As it turns out, there was a difference between the paper and pencil and the online version of NAPLAN, but it was not one that the union’s consultants predicted. Based on a 1992 study, the consultants claimed that typewritten essays receive lower marks than handwritten ones. The year 9 NAPLAN results showed just the opposite — students who completed their writing tests online scored higher on the average than those who wrote by hand. This result reflects older students’ experience with writing on computers and the ease with which computer writing can be reviewed and edited.

The ability to write clearly is a vital skill; it is essential to success in practically all lines of work, yet this year’s NAPLAN results show that writing scores are at their lowest level since NAPLAN testing began. Because students are more likely to review and edit their work when writing on a computer, online writing has the potential to improve both instruction and assessment. Instead of criticising word processing and online writing, we should be harnessing this technology to improve writing skills.

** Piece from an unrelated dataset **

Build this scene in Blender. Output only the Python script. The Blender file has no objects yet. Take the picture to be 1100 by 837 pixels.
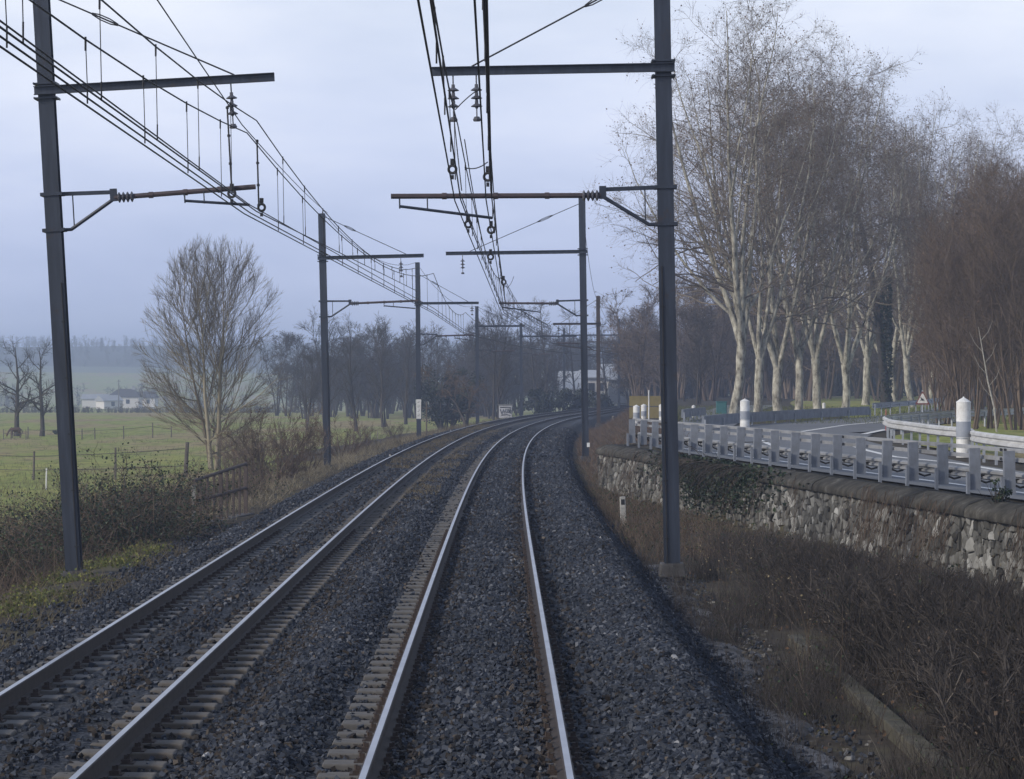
import bpy, bmesh, math, random
import numpy as np
from mathutils import Vector, Matrix, Euler
EXPOSURE = 0.0; SUN_E = 3.3
SKY_STOPS = [(0.0, (.59, .66, .93)), (.05, (.67, .735, .97)), (.10, (.77, .825, 1.0)), (.17, (.88, .92, 1.0)), (.30, (.55, .62, .79)), (.6, (.28, .345, .48)), (1, (.22, .285, .41))]
SKY_GAIN = 12.0
HAZE_COL = (.64, .755, 1.0, 1); HAZE_D = .00078; HAZE_G = .25

F = 2700.0            # focal length of the photograph in its own pixels
CAMZ = 2.87           # lens height above the rail heads (z = 0)
HOR = 410.0           # horizon row
rng = np.random.default_rng(7)
rnd = random.Random(5)
SC = bpy.context.scene
COL = SC.collection

def PX(px, py, Z):
    """point seen at photo pixel (px,py) at distance Z"""
    return Vector(((px - 550.0) / F * Z, Z, CAMZ - (py - HOR) / F * Z))

def PG(px, py, z):
    """point at height z seen at photo pixel (px,py)"""
    Z = (CAMZ - z) * F / (py - HOR)
    return Vector(((px - 550.0) / F * Z, Z, z))

# ------------------------------------------------------------------ track alignment
_pts = np.array([(.00672, -.326), (.0191, -.48), (.0319, -.32), (.0478, .33), (.0718, 3.6), (.082, 6.4)])
_w = np.array([3, 2, 1.5, 1, .6, .5])
_A = np.stack([_pts[:, 0] ** k for k in range(4)], 1)
_c = np.linalg.lstsq(_A * _w[:, None], _pts[:, 1] * _w, rcond=None)[0]
def TX(y):
    z = np.asarray(y, float) / F
    zc = np.clip(z, .004, .085)                      # constant curvature outside the measured stretch
    d1 = _c[1] + 2 * _c[2] * zc + 3 * _c[3] * zc ** 2
    e = z - zc; ec = np.clip(e, -.003, .075)
    q = np.where(e > 0, 1400.0, 300.0)
    return _c[0] + _c[1] * zc + _c[2] * zc ** 2 + _c[3] * zc ** 3 + d1 * e + q * ec ** 2 + 2 * q * ec * (e - ec)
def THEAD(y):
    return math.atan2(float(TX(y + .5) - TX(y - .5)), 1.0)
def TP(u, y, z=0.0):
    h = THEAD(y)
    return Vector((float(TX(y)) + u * math.cos(h), y - u * math.sin(h), z))
UL = -3.6             # left track centre

# ------------------------------------------------------------------ object helpers
def link(o, parent=None):
    COL.objects.link(o)
    if parent is not None:
        o.parent = parent
    return o

def tag(o, label=None, cat=None, group=None, kind=None):
    if label: o['label'] = label
    if cat: o['category'] = cat
    if group: o['group'] = group
    if kind: o['kind'] = kind
    return o

def thing(name, label, cat, loc=(0, 0, 0), rot=(0, 0, 0), group=None):
    o = bpy.data.objects.new(name, None)
    o.empty_display_size = .3
    o.location = loc; o.rotation_euler = rot
    link(o)
    return tag(o, label, cat, group)

def copy_tree(o, parent=None):
    c = o.copy(); link(c)
    if parent is not None: c.parent = parent
    for ch in list(o.children):
        copy_tree(ch, c)
    return c

class MB:
    def __init__(s):
        s.V = []; s.F = []; s.M = []; s.mi = 0
    def add(s, vs, fs):
        b = len(s.V); s.V += [tuple(v) for v in vs]
        for f in fs:
            s.F.append([i + b for i in f]); s.M.append(s.mi)
        return s
    def box(s, c, d, R=None, taper=1.0):
        hx, hy, hz = d[0] / 2, d[1] / 2, d[2] / 2
        vs = []
        for sz in (-1, 1):
            t = taper if sz > 0 else 1.0
            for sx, sy in ((-1, -1), (1, -1), (1, 1), (-1, 1)):
                v = Vector((sx * hx * t, sy * hy * t, sz * hz))
                if R is not None: v = R @ v
                vs.append(v + Vector(c))
        return s.add(vs, [(3, 2, 1, 0), (4, 5, 6, 7), (0, 1, 5, 4), (1, 2, 6, 5), (2, 3, 7, 6), (3, 0, 4, 7)])
    def bar(s, a, b, w, h):
        """box section from a to b, w across, h up"""
        a = Vector(a); b = Vector(b); d = (b - a); L = d.length
        if L < 1e-6: return s
        d.normalize()
        up = Vector((0, 0, 1)) if abs(d.z) < .95 else Vector((0, 1, 0))
        x = d.cross(up).normalized(); z = x.cross(d).normalized()
        R = Matrix((x, d, z)).transposed()
        return s.box((a + b) / 2, (w, L, h), R)
    def tube(s, pts, r, n=8, cap=True):
        pts = [Vector(p) for p in pts]
        if not isinstance(r, (list, tuple)): r = [r] * len(pts)
        vs = []; fs = []
        for i, p in enumerate(pts):
            d = (pts[min(i + 1, len(pts) - 1)] - pts[max(i - 1, 0)]).normalized()
            up = Vector((0, 0, 1)) if abs(d.z) < .9 else Vector((1, 0, 0))
            x = d.cross(up).normalized(); y = x.cross(d).normalized()
            for k in range(n):
                a = 2 * math.pi * k / n
                vs.append(p + (x * math.cos(a) + y * math.sin(a)) * r[i])
        for i in range(len(pts) - 1):
            for k in range(n):
                k2 = (k + 1) % n
                fs.append((i * n + k, i * n + k2, (i + 1) * n + k2, (i + 1) * n + k))
        if cap:
            fs.append(tuple(range(n - 1, -1, -1)))
            e = (len(pts) - 1) * n
            fs.append(tuple(e + k for k in range(n)))
        return s.add(vs, fs)
    def sweep(s, path, prof, closed=True):
        """profile (x lateral, z up) swept along path [(Vector, heading)]"""
        n = len(prof); vs = []; fs = []
        for p, h in path:
            for (x, z) in prof:
                vs.append((p[0] + x * math.cos(h), p[1] - x * math.sin(h), p[2] + z))
        for i in range(len(path) - 1):
            for k in range(n if closed else n - 1):
                k2 = (k + 1) % n
                fs.append((i * n + k, i * n + k2, (i + 1) * n + k2, (i + 1) * n + k))
        if closed:
            fs.append(tuple(range(n))); e = (len(path) - 1) * n
            fs.append(tuple(e + k for k in range(n - 1, -1, -1)))
        return s.add(vs, fs)
    def lathe(s, c, prof, n=14, axis=None):
        R = Matrix.Identity(3)
        if axis is not None: R = Vector((0, 0, 1)).rotation_difference(Vector(axis)).to_matrix()
        vs = []; fs = []; c = Vector(c)
        for (r, z) in prof:
            for k in range(n):
                a = 2 * math.pi * k / n
                vs.append(c + R @ Vector((r * math.cos(a), r * math.sin(a), z)))
        for i in range(len(prof) - 1):
            for k in range(n):
                k2 = (k + 1) % n
                fs.append((i * n + k, i * n + k2, (i + 1) * n + k2, (i + 1) * n + k))
        fs.append(tuple(range(n - 1, -1, -1))); e = (len(prof) - 1) * n
        fs.append(tuple(e + k for k in range(n)))
        return s.add(vs, fs)
    def torus(s, c, R, r, axis=(0, 1, 0), n=14, m=6):
        Q = Vector((0, 0, 1)).rotation_difference(Vector(axis)).to_matrix(); c = Vector(c)
        vs = []; fs = []
        for i in range(n):
            a = 2 * math.pi * i / n
            for j in range(m):
                b = 2 * math.pi * j / m
                rr = R + r * math.cos(b)
                vs.append(c + Q @ Vector((rr * math.cos(a), rr * math.sin(a), r * math.sin(b))))
        for i in range(n):
            for j in range(m):
                i2 = (i + 1) % n; j2 = (j + 1) % m
                fs.append((i * m + j, i2 * m + j, i2 * m + j2, i * m + j2))
        return s.add(vs, fs)
    def build(s, name, mat, parent=None, smooth=False, bevel=0.0):
        me = bpy.data.meshes.new(name)
        me.from_pydata(s.V, [], s.F)
        mats = mat if isinstance(mat, (list, tuple)) else [mat]
        for m in mats: me.materials.append(m)
        if len(mats) > 1: me.polygons.foreach_set('material_index', s.M)
        me.validate(); me.update()
        if smooth:
            me.polygons.foreach_set('use_smooth', [True] * len(me.polygons))
        o = bpy.data.objects.new(name, me); link(o, parent)
        if bevel:
            b = o.modifiers.new('bevel', 'BEVEL'); b.width = bevel; b.segments = 2; b.limit_method = 'ANGLE'
        return o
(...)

The online version of NAPLAN offers numerous benefits. Results will be available much earlier in the school year to facilitate earlier intervention, and they will also be more precise. In contrast to the present one-size-fits-all paper test, NAPLAN online is tailored to the abilities of each student. Teachers receive a more precise picture of each student’s strengths and weaknesses. Also, for the first time, NAPLAN will be able to be tailored to the individual needs of students with disabilities.

Like the legendary Rorschach inkblots used by psychiatrists, NAPLAN elicits radically divergent responses from different observers. Depending on whom you ask, the tests are too short, too long, too soft, too difficult, too narrow, too broad, too frequent or too rare. And now we are told that they cannot be compared. None of this is true.

NAPLAN exposes the truth. This year it exposed a persistent lack of improvement in writing in the 10 years since the assessment started, with one in five Year 9 students failing to achieve the minimum benchmark. Without NAPLAN we would be in the dark about these parlous education outcomes, which risks seeing our students continue to fail.

NAPLAN holds teachers, principals, schools and governments accountable. And it ensures the transparency of education results — allowing parents to be well informed. Many people find this uncomfortable, so they attack the assessment using every argument that they can mount.

It is time for parents, policymakers, and community leaders to make their voices heard. This battle will likely not be the last skirmish in the war on NAPLAN. But if the battalions that are attacking NAPLAN win, it is our students who will lose.